## Start Given data

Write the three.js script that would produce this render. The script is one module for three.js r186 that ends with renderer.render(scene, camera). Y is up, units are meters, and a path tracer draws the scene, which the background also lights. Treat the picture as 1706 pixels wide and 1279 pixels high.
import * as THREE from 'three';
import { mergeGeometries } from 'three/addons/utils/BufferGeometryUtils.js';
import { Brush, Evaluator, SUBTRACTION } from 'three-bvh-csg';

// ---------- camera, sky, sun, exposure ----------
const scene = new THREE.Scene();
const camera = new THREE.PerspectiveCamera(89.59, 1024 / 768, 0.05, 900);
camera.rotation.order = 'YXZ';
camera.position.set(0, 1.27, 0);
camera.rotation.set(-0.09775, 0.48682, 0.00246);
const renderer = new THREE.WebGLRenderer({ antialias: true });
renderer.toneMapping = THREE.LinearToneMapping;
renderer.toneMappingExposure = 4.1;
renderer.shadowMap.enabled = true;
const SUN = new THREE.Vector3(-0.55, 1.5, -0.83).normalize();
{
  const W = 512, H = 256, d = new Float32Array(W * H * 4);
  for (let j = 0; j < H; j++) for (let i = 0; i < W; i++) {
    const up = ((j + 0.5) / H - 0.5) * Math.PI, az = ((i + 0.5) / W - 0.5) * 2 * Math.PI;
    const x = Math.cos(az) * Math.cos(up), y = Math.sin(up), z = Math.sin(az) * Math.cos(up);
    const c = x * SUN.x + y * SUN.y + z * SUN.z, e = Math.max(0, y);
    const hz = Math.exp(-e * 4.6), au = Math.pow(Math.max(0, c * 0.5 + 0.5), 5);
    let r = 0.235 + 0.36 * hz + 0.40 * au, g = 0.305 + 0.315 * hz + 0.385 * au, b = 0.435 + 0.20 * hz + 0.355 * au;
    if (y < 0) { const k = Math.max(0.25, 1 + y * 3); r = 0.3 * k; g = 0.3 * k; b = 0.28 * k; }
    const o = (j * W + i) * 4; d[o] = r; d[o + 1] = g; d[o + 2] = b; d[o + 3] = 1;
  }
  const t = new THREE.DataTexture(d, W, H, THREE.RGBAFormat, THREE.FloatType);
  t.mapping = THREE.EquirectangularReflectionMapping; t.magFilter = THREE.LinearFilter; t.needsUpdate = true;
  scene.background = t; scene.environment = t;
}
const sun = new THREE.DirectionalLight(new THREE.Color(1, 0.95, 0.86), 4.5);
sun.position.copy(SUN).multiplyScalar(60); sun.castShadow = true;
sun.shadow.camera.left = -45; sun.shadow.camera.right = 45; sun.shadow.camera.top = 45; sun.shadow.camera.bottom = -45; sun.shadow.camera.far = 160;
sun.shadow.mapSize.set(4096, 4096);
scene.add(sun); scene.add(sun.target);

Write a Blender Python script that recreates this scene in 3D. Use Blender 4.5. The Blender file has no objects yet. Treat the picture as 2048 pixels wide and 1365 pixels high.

## End Given data

▶ [What you are asked to do] Include the first line, the line containing "Brush, Evaluator, SUBTRACTION", and every line between them, copied exactly from the material above; output no other line.

▶ [Answer]
Write the three.js script that would produce this render. The script is one module for three.js r186 that ends with renderer.render(scene, camera). Y is up, units are meters, and a path tracer draws the scene, which the background also lights. Treat the picture as 1706 pixels wide and 1279 pixels high.
import * as THREE from 'three';
import { mergeGeometries } from 'three/addons/utils/BufferGeometryUtils.js';
import { Brush, Evaluator, SUBTRACTION } from 'three-bvh-csg';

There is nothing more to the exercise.